On the other hand, Ainge gave the Celtics one of the most memorable all-time buzzer-beaters with Green nailing a shot against the Miami Heat in 2013 — over LeBron James too.

You can re-watch that epic game-winner here.

Green’s tenure with the Celtics was the epitome of inconsistency. On several occasions, Green displayed freakish athletic abilities, scoring 43 points on March 18, 2013, against that three-headed super team Heat squad. Yet, those were about as common from Green as a solar eclipse. His highest scoring average in Boston — 17.6 points per game — is among the most misleading averages you’ll find.

Trading up to draft Kelly Olynyk ahead of Giannis Antetokounmpo (2013)
If it wasn’t clear by now, Ainge’s ability to draft anywhere beyond the top five, stinks.

This couldn’t be any more evident than on draft night in 2013. The Celtics, who entered the night with the 16th overall selection, made a trade in order to get a lottery selection.

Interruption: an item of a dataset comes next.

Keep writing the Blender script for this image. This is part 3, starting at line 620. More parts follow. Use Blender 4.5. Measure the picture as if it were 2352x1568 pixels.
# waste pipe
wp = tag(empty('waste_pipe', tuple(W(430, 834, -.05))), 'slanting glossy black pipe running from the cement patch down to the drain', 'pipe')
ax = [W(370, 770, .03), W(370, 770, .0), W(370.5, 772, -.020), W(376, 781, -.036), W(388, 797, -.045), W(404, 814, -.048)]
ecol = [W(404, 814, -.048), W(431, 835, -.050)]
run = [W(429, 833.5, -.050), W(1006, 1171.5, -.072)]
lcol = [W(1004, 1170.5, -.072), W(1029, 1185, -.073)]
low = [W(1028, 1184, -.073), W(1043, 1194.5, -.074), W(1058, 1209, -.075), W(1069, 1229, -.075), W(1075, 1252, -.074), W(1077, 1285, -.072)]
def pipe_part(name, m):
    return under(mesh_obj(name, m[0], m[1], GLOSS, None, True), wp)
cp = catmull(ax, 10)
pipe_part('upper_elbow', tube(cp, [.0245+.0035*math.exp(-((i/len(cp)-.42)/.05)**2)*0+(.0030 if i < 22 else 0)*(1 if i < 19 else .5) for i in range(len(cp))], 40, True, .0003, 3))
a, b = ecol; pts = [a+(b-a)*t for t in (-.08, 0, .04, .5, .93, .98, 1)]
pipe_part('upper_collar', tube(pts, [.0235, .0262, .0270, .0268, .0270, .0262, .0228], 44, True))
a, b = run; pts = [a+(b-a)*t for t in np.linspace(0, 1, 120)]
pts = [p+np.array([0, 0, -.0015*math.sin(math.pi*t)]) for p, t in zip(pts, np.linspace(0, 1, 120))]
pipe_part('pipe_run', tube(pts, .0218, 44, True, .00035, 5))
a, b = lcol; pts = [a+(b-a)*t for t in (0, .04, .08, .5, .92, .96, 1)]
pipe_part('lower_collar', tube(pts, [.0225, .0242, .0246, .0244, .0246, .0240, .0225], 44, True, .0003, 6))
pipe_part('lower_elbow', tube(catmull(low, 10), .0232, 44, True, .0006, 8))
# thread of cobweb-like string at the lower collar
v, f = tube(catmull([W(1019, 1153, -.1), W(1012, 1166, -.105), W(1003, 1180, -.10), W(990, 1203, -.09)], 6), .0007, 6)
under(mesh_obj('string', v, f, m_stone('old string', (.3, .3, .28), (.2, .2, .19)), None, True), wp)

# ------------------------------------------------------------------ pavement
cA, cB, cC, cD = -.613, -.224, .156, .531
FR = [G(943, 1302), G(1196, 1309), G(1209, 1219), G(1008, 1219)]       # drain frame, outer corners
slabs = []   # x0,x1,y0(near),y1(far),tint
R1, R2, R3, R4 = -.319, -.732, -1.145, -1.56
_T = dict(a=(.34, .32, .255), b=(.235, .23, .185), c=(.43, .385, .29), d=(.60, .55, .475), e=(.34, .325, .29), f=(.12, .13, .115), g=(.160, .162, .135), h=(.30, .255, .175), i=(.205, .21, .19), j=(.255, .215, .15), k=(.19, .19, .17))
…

Yet, this trade blossomed into a tremendous all-time missed opportunity for the Celtics to land one of the greatest talents to ever take the NBA floor.

Ainge, through a trade with the Mavericks, selected Olynyk out of Gonzaga at No. 13… Which came two spots ahead of Antetokounmpo, who has two league MVP awards, an NBA Finals title and six All-Star appearances on his resume while only 27 years of age.

Olynyk, on the other hand, will always be remembered for two things as a Celtic:

— Scoring 27 points with five rebounds and four assists in Game 7 against the Washington Wizards to advance to the Eastern Conference finals in 2017.

— Standing behind former New England Patriots quarterback Tom Brady in that iconic photo while the Celtics were recruiting current Nets star forward Kevin Durant, in the Hamptons in 2016.

Olynyk wrapped up his four-year run with the Celtics, averaging 9.5 points, 4.7 rebounds and 1.7 assists.

Now, Olynyk and Ainge are reunited, with the Jazz through an offseason trade.

A pretty self-explanatory blunder that, with time, further speaks volumes.